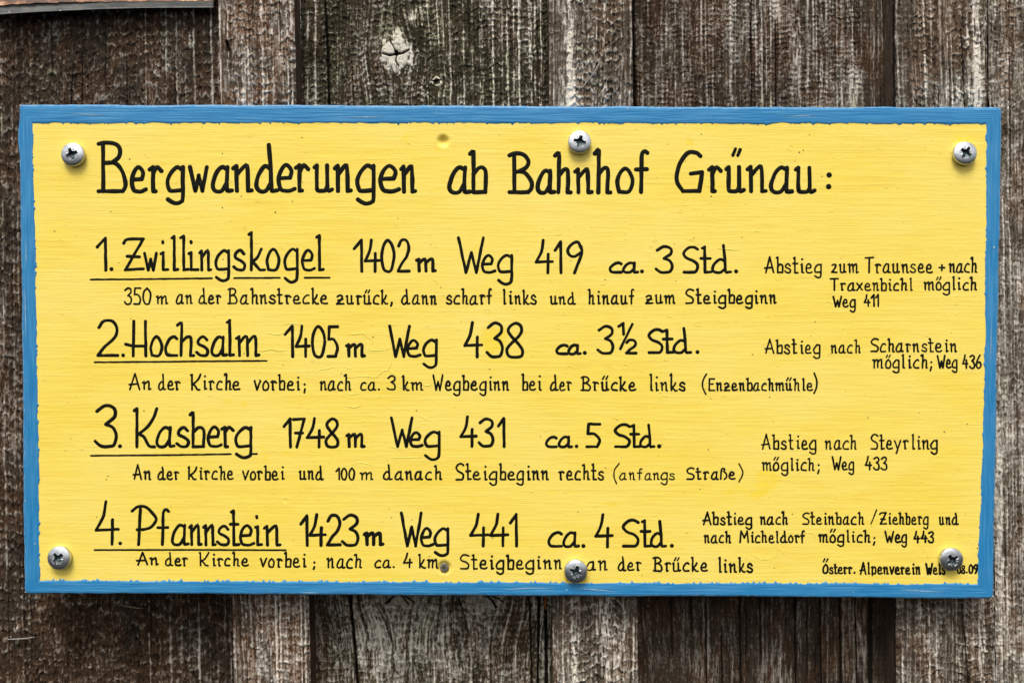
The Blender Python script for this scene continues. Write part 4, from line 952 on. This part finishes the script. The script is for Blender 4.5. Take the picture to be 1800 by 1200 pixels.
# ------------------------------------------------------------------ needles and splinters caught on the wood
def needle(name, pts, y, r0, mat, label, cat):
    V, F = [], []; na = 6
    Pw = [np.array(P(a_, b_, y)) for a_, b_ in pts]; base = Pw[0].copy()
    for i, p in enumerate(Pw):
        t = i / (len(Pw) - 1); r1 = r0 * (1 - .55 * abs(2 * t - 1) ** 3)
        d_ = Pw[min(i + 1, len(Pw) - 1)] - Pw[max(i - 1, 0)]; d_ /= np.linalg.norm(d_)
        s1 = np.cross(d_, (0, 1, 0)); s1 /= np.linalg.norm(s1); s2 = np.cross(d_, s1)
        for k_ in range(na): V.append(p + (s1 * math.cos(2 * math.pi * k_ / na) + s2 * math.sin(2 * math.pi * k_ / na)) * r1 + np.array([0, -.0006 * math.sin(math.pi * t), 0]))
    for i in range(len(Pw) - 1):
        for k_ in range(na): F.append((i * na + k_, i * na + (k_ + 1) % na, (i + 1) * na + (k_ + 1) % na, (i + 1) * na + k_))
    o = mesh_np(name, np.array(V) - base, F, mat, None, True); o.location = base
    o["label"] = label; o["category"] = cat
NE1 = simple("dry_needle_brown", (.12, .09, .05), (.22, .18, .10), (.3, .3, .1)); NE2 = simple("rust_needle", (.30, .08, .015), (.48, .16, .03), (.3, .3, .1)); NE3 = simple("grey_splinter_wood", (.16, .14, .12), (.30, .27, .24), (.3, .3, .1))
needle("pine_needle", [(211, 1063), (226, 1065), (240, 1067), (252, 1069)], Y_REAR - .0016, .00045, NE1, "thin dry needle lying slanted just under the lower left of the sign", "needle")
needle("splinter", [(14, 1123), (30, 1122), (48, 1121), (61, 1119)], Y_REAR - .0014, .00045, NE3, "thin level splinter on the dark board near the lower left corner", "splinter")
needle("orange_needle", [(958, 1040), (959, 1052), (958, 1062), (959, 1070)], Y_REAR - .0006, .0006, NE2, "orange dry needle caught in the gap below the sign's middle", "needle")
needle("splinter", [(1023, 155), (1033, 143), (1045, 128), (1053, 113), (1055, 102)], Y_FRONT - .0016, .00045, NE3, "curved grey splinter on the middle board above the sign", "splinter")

+--

> What the task asks
Without the pictures, copy the material exactly as given.

> Answer to this problem
The Blender Python script for this scene continues. Write part 4, from line 952 on. This part finishes the script. The script is for Blender 4.5. Take the picture to be 1800 by 1200 pixels.
# ------------------------------------------------------------------ needles and splinters caught on the wood
def needle(name, pts, y, r0, mat, label, cat):
    V, F = [], []; na = 6
    Pw = [np.array(P(a_, b_, y)) for a_, b_ in pts]; base = Pw[0].copy()
    for i, p in enumerate(Pw):
        t = i / (len(Pw) - 1); r1 = r0 * (1 - .55 * abs(2 * t - 1) ** 3)
        d_ = Pw[min(i + 1, len(Pw) - 1)] - Pw[max(i - 1, 0)]; d_ /= np.linalg.norm(d_)
        s1 = np.cross(d_, (0, 1, 0)); s1 /= np.linalg.norm(s1); s2 = np.cross(d_, s1)
        for k_ in range(na): V.append(p + (s1 * math.cos(2 * math.pi * k_ / na) + s2 * math.sin(2 * math.pi * k_ / na)) * r1 + np.array([0, -.0006 * math.sin(math.pi * t), 0]))
    for i in range(len(Pw) - 1):
        for k_ in range(na): F.append((i * na + k_, i * na + (k_ + 1) % na, (i + 1) * na + (k_ + 1) % na, (i + 1) * na + k_))
    o = mesh_np(name, np.array(V) - base, F, mat, None, True); o.location = base
    o["label"] = label; o["category"] = cat
NE1 = simple("dry_needle_brown", (.12, .09, .05), (.22, .18, .10), (.3, .3, .1)); NE2 = simple("rust_needle", (.30, .08, .015), (.48, .16, .03), (.3, .3, .1)); NE3 = simple("grey_splinter_wood", (.16, .14, .12), (.30, .27, .24), (.3, .3, .1))
needle("pine_needle", [(211, 1063), (226, 1065), (240, 1067), (252, 1069)], Y_REAR - .0016, .00045, NE1, "thin dry needle lying slanted just under the lower left of the sign", "needle")
needle("splinter", [(14, 1123), (30, 1122), (48, 1121), (61, 1119)], Y_REAR - .0014, .00045, NE3, "thin level splinter on the dark board near the lower left corner", "splinter")
needle("orange_needle", [(958, 1040), (959, 1052), (958, 1062), (959, 1070)], Y_REAR - .0006, .0006, NE2, "orange dry needle caught in the gap below the sign's middle", "needle")
needle("splinter", [(1023, 155), (1033, 143), (1045, 128), (1053, 113), (1055, 102)], Y_FRONT - .0016, .00045, NE3, "curved grey splinter on the middle board above the sign", "splinter")